== Materials provided ==
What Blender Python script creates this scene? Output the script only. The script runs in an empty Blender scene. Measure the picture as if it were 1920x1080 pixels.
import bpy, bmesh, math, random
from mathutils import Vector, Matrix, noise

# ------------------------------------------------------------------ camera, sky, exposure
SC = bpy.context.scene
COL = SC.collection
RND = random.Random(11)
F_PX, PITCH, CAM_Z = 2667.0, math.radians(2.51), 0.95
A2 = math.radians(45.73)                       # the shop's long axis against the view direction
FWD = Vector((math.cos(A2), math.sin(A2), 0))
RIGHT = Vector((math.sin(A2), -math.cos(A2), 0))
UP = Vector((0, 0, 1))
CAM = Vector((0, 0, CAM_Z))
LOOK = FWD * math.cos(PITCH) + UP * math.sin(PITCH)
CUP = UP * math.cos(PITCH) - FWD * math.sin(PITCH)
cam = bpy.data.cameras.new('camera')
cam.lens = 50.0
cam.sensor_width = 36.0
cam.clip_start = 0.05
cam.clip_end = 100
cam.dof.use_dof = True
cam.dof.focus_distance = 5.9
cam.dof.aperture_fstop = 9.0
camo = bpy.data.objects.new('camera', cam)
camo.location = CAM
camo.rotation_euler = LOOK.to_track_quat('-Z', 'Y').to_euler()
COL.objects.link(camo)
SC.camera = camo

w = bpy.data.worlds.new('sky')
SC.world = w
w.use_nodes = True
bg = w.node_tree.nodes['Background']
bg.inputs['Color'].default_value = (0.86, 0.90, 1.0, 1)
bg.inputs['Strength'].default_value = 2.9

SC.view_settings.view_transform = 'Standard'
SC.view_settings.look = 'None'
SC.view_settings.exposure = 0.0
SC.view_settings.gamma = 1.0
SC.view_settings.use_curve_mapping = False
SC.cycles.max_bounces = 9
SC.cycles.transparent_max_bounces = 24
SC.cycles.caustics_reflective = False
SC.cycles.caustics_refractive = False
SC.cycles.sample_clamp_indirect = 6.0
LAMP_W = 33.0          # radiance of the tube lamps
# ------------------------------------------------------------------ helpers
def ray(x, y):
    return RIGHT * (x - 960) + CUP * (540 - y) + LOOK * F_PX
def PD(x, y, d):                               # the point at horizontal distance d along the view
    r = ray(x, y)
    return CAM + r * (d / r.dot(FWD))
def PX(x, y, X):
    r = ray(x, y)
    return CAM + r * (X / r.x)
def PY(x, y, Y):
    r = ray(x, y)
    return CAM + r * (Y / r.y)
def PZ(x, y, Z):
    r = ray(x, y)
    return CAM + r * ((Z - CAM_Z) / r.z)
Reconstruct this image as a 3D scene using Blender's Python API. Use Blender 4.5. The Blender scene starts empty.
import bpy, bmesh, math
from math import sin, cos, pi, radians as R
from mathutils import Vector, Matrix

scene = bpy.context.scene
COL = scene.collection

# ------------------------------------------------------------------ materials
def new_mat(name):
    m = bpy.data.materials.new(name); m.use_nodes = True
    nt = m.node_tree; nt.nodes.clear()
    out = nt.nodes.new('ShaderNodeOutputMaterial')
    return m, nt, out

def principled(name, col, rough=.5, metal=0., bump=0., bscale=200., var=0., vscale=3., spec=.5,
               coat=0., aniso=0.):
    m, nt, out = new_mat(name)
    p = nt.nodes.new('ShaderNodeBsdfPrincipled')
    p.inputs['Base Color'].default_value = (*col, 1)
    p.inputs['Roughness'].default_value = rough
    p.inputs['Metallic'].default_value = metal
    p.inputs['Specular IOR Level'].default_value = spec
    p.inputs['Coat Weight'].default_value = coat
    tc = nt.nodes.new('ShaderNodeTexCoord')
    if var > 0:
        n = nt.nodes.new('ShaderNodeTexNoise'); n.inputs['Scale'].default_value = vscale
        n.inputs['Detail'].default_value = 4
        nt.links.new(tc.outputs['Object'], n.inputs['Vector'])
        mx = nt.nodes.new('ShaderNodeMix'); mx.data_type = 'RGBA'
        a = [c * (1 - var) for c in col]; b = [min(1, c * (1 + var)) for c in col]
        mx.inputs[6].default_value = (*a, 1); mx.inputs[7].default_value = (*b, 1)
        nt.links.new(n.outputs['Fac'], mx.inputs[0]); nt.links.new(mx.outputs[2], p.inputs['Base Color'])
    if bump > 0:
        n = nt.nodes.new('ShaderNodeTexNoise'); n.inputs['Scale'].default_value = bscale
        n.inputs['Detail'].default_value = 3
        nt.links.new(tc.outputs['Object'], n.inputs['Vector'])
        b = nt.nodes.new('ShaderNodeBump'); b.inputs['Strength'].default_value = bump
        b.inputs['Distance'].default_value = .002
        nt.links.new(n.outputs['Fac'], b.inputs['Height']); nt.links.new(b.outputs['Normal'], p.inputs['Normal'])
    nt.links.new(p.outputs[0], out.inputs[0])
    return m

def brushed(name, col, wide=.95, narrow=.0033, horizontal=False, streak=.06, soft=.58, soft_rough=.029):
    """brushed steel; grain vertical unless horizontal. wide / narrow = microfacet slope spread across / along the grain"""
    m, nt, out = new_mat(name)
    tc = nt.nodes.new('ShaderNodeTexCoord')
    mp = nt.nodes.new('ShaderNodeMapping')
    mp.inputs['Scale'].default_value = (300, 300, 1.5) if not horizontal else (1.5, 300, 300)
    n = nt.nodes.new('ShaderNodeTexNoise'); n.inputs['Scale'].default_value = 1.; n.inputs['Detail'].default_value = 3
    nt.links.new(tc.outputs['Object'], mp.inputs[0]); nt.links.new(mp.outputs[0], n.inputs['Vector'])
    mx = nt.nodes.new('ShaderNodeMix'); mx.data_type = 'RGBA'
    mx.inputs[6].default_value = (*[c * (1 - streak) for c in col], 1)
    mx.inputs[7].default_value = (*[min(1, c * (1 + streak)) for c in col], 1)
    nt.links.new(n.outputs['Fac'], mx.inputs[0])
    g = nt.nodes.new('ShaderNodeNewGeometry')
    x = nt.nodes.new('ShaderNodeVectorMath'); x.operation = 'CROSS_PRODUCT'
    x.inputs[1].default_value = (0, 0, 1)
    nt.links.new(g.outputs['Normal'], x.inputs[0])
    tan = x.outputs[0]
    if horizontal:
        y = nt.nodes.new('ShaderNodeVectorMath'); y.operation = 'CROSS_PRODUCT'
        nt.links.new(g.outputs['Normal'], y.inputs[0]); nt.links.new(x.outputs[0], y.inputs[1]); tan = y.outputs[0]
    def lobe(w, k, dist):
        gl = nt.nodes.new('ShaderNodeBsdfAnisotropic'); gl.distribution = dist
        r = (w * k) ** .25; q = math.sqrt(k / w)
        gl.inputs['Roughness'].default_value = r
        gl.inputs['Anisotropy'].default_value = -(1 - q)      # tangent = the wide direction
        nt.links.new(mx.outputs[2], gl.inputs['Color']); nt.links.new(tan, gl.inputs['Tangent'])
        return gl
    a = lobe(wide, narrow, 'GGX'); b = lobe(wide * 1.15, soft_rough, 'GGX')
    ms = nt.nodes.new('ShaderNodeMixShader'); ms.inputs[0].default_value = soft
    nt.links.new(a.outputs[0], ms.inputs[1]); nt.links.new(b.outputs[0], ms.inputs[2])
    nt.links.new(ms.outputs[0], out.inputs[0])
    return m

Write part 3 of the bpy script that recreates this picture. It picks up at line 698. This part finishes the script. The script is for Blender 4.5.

== Stated goal ==
Retype the entries above exactly, but only from the line containing "Reconstruct this image" through the line containing "return m, nt, out", both included.

== Task result ==
Reconstruct this image as a 3D scene using Blender's Python API. Use Blender 4.5. The Blender scene starts empty.
import bpy, bmesh, math
from math import sin, cos, pi, radians as R
from mathutils import Vector, Matrix

scene = bpy.context.scene
COL = scene.collection

# ------------------------------------------------------------------ materials
def new_mat(name):
    m = bpy.data.materials.new(name); m.use_nodes = True
    nt = m.node_tree; nt.nodes.clear()
    out = nt.nodes.new('ShaderNodeOutputMaterial')
    return m, nt, out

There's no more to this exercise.